Buuteeq also used Acorn content on the Buuteeq website in a bid to show how Buuteeq's digital marketing and SEO services are allegedly superior to Acorn's.
Buuteeq wrote: "Search engine optimization is one of the most important parts of internet bed and breakfast marketing. Instead of using sketchy 'black hat' SEO techniques, buuteeq optimizes your website for positive organic search results. We adhere to Google's guide on SEO and take a number of back-end steps covered in our SEO article that optimize your bed and breakfast website for search engines."
Key of Buuteeq is apologetic about some of the company's mistakes, adding that Buuteeq didn't do enough to communicate with B&B owners when issues first arose.

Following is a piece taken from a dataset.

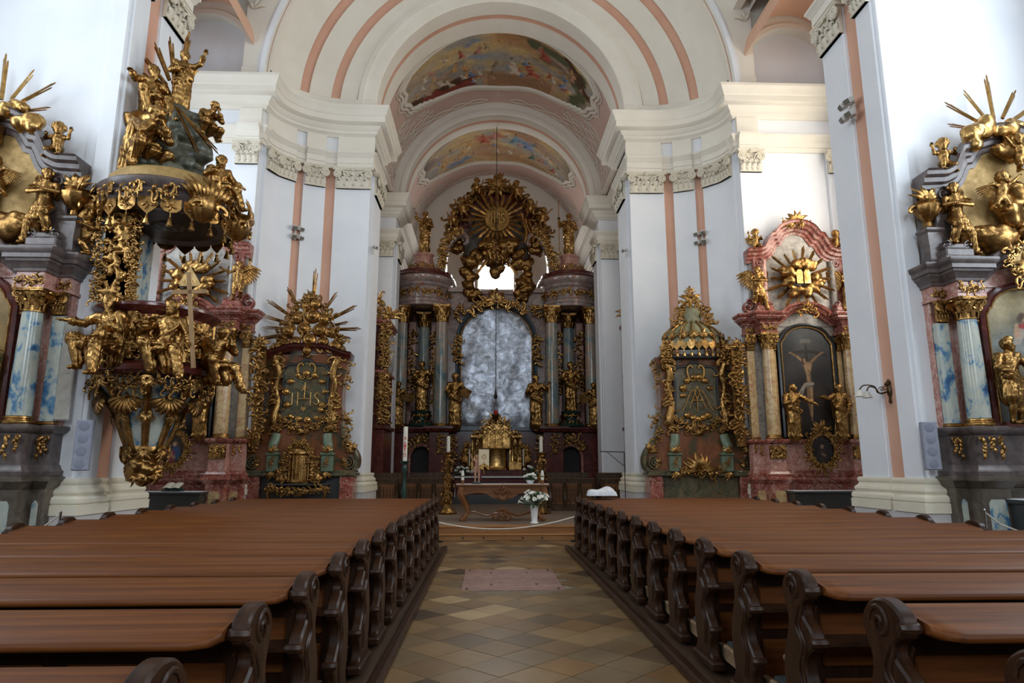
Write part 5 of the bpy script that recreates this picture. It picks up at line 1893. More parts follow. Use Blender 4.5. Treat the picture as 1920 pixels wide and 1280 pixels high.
pose('crouch', pel=(0, 0.1, 0.36), chest=(0, -0.12, 0.62), neck=(0, -0.28, 0.78), head=(0, -0.38, 0.86), arms=(((-0.18, -0.18, 0.72), (-0.22, -0.42, 0.52), (-0.06, -0.48, 0.74)), ((0.18, -0.18, 0.72), (0.24, -0.42, 0.5), (0.06, -0.5, 0.72))), legs=(((-0.1, 0.1, 0.32), (-0.2, -0.35, 0.36), (-0.16, -0.1, 0.06)), ((0.1, 0.1, 0.32), (0.3, -0.3, 0.3), (0.35, -0.1, 0.06))), robe='sit', look=(0, -1, -0.5), beard=True)
pose('angel', arms=((SH[0], (-0.3, -0.14, 1.22), (0.06, -0.26, 1.26)), (SH[1], (0.3, -0.12, 1.2), (-0.06, -0.24, 1.2))), legs=(((-0.1, 0, 0.92), (-0.16, -0.32, 0.72), (-0.18, -0.12, 0.32)), ((0.1, 0, 0.92), (0.2, -0.12, 0.5), (0.28, -0.06, 0.06))), robe='sit', sleeves=False, cloak=False, hair=1.3, look=(-0.4, -1, 0.0))
pose('angel_fly', arms=((SH[0], (-0.36, -0.06, 1.5), (-0.36, -0.12, 1.74)), (SH[1], (0.36, -0.08, 1.3), (0.58, -0.16, 1.42))), legs=(((-0.1, 0, 0.92), (-0.12, -0.2, 0.58), (-0.06, 0.1, 0.26)), ((0.1, 0, 0.92), (0.14, -0.1, 0.5), (0.2, 0.06, 0.08))), robe='loin', sleeves=False, cloak=False, hair=1.2, look=(-0.5, -1, 0.1))
pose('putto', pel=(0, 0, 0.36), chest=(0, -0.03, 0.56), neck=(0, -0.03, 0.70), head=(0, -0.05, 0.83), arms=(((-0.13, -0.02, 0.64), (-0.26, -0.1, 0.6), (-0.3, -0.14, 0.78)), ((0.13, -0.02, 0.64), (0.25, -0.1, 0.55), (0.18, -0.24, 0.6))), legs=(((-0.07, 0, 0.32), (-0.12, -0.24, 0.34), (-0.12, -0.2, 0.08)), ((0.07, 0, 0.32), (0.16, -0.2, 0.22), (0.2, -0.06, 0.06))), robe='none', sleeves=False, cloak=False, hair=0.7, baby=True, h=0.016, look=(-0.3, -1, 0))
pose('putto_fly', pel=(0, 0.02, 0.36), chest=(-0.03, -0.03, 0.56), neck=(-0.05, -0.04, 0.70), head=(-0.07, -0.07, 0.83), arms=(((-0.16, -0.02, 0.66), (-0.3, -0.08, 0.74), (-0.42, -0.12, 0.86)), ((0.1, -0.03, 0.64), (0.26, -0.1, 0.66), (0.38, -0.16, 0.62))), legs=(((-0.07, 0, 0.32), (-0.1, -0.08, 0.14), (-0.04, 0.1, 0.02)), ((0.07, 0, 0.32), (0.16, -0.02, 0.16), (0.22, 0.1, 0.06))), robe='none', sleeves=False, cloak=False, hair=0.7, baby=True, h=0.016, look=(-0.4, -1, 0.2))
pose('risen', arms=((SH[0], (-0.34, -0.06, 1.5), (-0.4, -0.16, 1.74)), (SH[1], (0.34, -0.04, 1.2), (0.42, -0.2, 1.3))), robe='loin', sleeves=False, cloak=False, beard=True, hair=1.6)
FIG_ME = {}


def fig_mesh(name, mat):
    if (name, mat) not in FIG_ME:
        base = next((m for (n, _), m in FIG_ME.items() if n == name), None)
        if base is None:
            me = figure(**FIG[name]).mesh(name + '_body', mat, 60)
        else:
            me = base.copy()
            me.materials.clear()
            me.materials.append(MATS[mat])
        FIG_ME[(name, mat)] = me
    return FIG_ME[(name, mat)]


WING_ME = {}


def statue(posename, label, loc, height=1.78, rz=0.0, mat='gold', flip=False, wings=0, name='statue', cat='statue', group=None, extras=(), full=1.78, tilt=(0, 0)):
    """gilded figure: a body of one mesh, wings and attributes as parts; height scales a 1.78 m body"""
    k = height / full
    t = thing(name, label, cat, loc, rz, group, (k * (-1 if flip else 1), k, k))
    t.rotation_euler = (tilt[0], tilt[1], rz)
    put('body', fig_mesh(posename, mat), t)
    if wings:
        z, L = {'putto': (0.55, 0.26), 'putto_fly': (0.55, 0.26)}.get(posename, (1.30, 0.54))
        for s in (-1, 1):
            key = (s, L, mat)
            if key not in WING_ME:
                WING_ME[key] = wing(L, s).mesh('wing', mat, 50)
            w = put('wing', WING_ME[key], t, (s * 0.06, 0.12, z))
            w.rotation_euler = (0.0, -s * 0.25, s * 0.75)
    for (nm, mb, m2) in extras:
        mb.build(nm, m2, t)
    return t


def staff_mb(x, y, z0, z1, r=0.012, top=None):
    m = MB()
    m.tube([(x, y, z0), (x, y, z1)], r, 7, 1.0, (0, 1, 0))
    if top == 'cross':
        m.tube([(x - 0.12, y, z1 - 0.2), (x + 0.12, y, z1 - 0.2)], r, 6, 1.0, (0, 0, 1))
    if top == 'knob':
        m.lathe([(0, -0.05), (0.04, -0.02), (0.045, 0.02), (0.0, 0.06)], 8, (x, y, z1))
    return m


def book_mb(x, y, z, w=0.2, h=0.26, rot=(0.2, 0.2, 0.3)):
    m = MB()
    m.box(-w / 2, w / 2, -0.035, 0.035, -h / 2, h / 2, 0.006, TR((x, y, z), rot))
    m.box(-w / 2 + 0.01, w / 2 + 0.004, -0.028, 0.028, -h / 2 + 0.01, h / 2 - 0.01, 0, TR((x, y, z), rot))
    return m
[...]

"By ignoring it," Key says, "it became like the Swift Boat campaign" against former Democratic presidential candidate John Kerry.
Key outlines the following steps taken to purge all of the "undesirable/unintended" pages from the Google index "ASAP" and to "restrict crawler access to all pages on buuteeq internal Web domains:"
- "Changed metatag no-follow, no-index logic;
- "Rendered across the board, explicit 404 error status code for all starters' published websites. Only paid customers can have valid content at the published websites; and
- "Moved Google Analaytics snippet to the top of the head section to facilitate automatic site ownership. By doing this, we can speed up the removal process on Google index using Google webmaster central tool."
Some would argue that Buuteeq may have been overly aggressive in its content-aggregation strategy as it tried to establish a base in a sector, the B&B industry, which isn't accustomed to such tech-led efforts.
And, what is Buuteeq's position in the B&B sector?
Key says Buuteeq has 3,000 lodging properties in 35 countries in its database and about one-third of these are B&Bs or inns. And of the 3,000 properties, about 20% are paying customers. Buuteeq's subscriber fees range from $199 to $999 per month, Key says.
But, Key argues that some of the posts in the PAII forum were "full frontal attacks" allegedly initiated by Acorn IS and other marketing agencies.
Kolb of Acorn counters:

Our clients, followers and associates have come to expect and trust us to provide full disclosure regarding any issue that has the potential to affect their business. Another web site depicting their business (content, photos, rates, etc.) online falls into this category. When the allotted time expired, as was indicated by Forest Key in his blog addressing the PAII forum, these 700 pages were still appearing in the Google cache and index.
Innkeepers wanted a solution. All of this could have been avoided if Buuteeq would not have been using data that belonged to Innkeepers who were not Buuteeq contracted clients. But in lieu of that, the next best solution would have been to remove the pages immediately instead of waiting on Google to re-index them, based on a published timeframe provided by Forest, that was optimistic at best.
What's really bothers Key is that he feels the dispute raised false arguments about SEO, which he feels is "a bad investment except for the biggest brands."
B&Bs are wasting money investing in SEO, where only the top three results really have meaning, Key argues.
"If you are jockeying for position in search result 17 versus 19, then that's really not moving the needle if you are jockeying for these lower spots," Key says.
He adds that it is "technically not correct" that duplicate content has negative SEO repercussions.
Some websites which have suffered from Google's Panda updates, however, may not concur.
But, B&B owners likely would argue that they are the ones who should be making the decisions about how to use their own content.
In one instance, Key concedes that Buuteeq "inappropriately copied and pasted" the text from an Authentic Bed and Breakfasts association page onto the website page of a Buuteeq customer's webpage.
"It was a good teachable moment for us a young technology company that is growing," Key says, pointing to a staff meeting outlining best practices.